The lines from the top of the material below through the line containing "scene.add(camera);" are to be printed exactly, with pictures omitted.

"""

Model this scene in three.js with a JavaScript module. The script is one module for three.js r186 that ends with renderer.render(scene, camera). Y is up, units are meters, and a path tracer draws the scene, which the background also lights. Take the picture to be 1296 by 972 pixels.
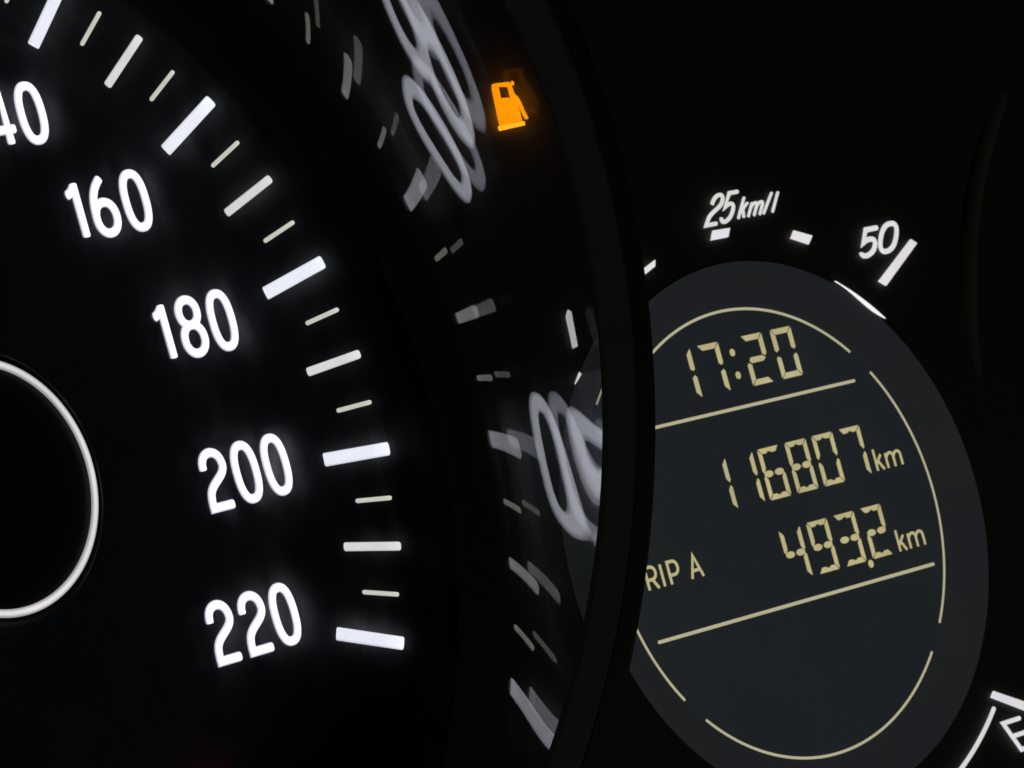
import * as THREE from 'three';
import { mergeGeometries } from 'three/addons/utils/BufferGeometryUtils.js';
import { ImprovedNoise } from 'three/addons/math/ImprovedNoise.js';

// One dial unit (the outer end of the speed ticks) is 50 mm. The dial lies in z = 0 and faces +z.
const U = 0.05;
const R = THREE.MathUtils.degToRad;
const V = (x, y, z = 0) => new THREE.Vector3(x, y, z);

// ---------------------------------------------------------------- camera, light, exposure
const scene = new THREE.Scene();
scene.background = new THREE.Color(0, 0, 0);
const camera = new THREE.PerspectiveCamera(11.099, 4 / 3, 0.01, 20);
const right = V(0.68004, -0.27298, 0.68046), up = V(0.16528, 0.96129, 0.22047), back = V(-0.7143, -0.03746, 0.69884);
camera.quaternion.setFromRotationMatrix(new THREE.Matrix4().makeBasis(right, up, back));
camera.position.set(-3.98472 * U, -0.31099 * U, 5.30096 * U);
camera.focus = 0.333; camera.userData.fStop = 220;
scene.add(camera);

const renderer = new THREE.WebGLRenderer({ antialias: true });
renderer.setSize(1024, 768);
renderer.toneMapping = THREE.LinearToneMapping;
renderer.toneMappingExposure = 1;
renderer.shadowMap.enabled = true;

// unseen dim area light, set low on the right to light rim, panel and dial
const unseenLight = new THREE.RectAreaLight(new THREE.Color(1, 0.97, 0.86), 1.1, 0.4, 0.3);
unseenLight.position.set(0.27, -0.65, 0.58);
unseenLight.lookAt(0.02, 0, 0);
scene.add(unseenLight);

// ---------------------------------------------------------------- helpers
let seed = 7;
const rnd = () => { seed = (seed * 1664525 + 1013904223) % 4294967296; return seed / 4294967296; };
const perlin = new ImprovedNoise();
const taken = {};
function numbered(name) {
  const n = taken[name] ?? 0; taken[name] = n + 1;
  return n ? `${name}_${String(n).padStart(3, '0')}` : name;
}
function thing(name, label, category, group) {
  const o = new THREE.Group(); o.name = numbered(name);
  o.userData = { label, category }; if (group) o.userData.group = group;
  scene.add(o); return o;
}
function part(name, geo, mat, parent) {                      // geometry comes in dial units
  geo.scale(U, U, U);
  const m = new THREE.Mesh(geo, mat); m.name = name; m.castShadow = m.receiveShadow = true;
  parent.add(m); return m;
}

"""

EXERCISE SOLUTION:
Model this scene in three.js with a JavaScript module. The script is one module for three.js r186 that ends with renderer.render(scene, camera). Y is up, units are meters, and a path tracer draws the scene, which the background also lights. Take the picture to be 1296 by 972 pixels.
import * as THREE from 'three';
import { mergeGeometries } from 'three/addons/utils/BufferGeometryUtils.js';
import { ImprovedNoise } from 'three/addons/math/ImprovedNoise.js';

// One dial unit (the outer end of the speed ticks) is 50 mm. The dial lies in z = 0 and faces +z.
const U = 0.05;
const R = THREE.MathUtils.degToRad;
const V = (x, y, z = 0) => new THREE.Vector3(x, y, z);

// ---------------------------------------------------------------- camera, light, exposure
const scene = new THREE.Scene();
scene.background = new THREE.Color(0, 0, 0);
const camera = new THREE.PerspectiveCamera(11.099, 4 / 3, 0.01, 20);
const right = V(0.68004, -0.27298, 0.68046), up = V(0.16528, 0.96129, 0.22047), back = V(-0.7143, -0.03746, 0.69884);
camera.quaternion.setFromRotationMatrix(new THREE.Matrix4().makeBasis(right, up, back));
camera.position.set(-3.98472 * U, -0.31099 * U, 5.30096 * U);
camera.focus = 0.333; camera.userData.fStop = 220;
scene.add(camera);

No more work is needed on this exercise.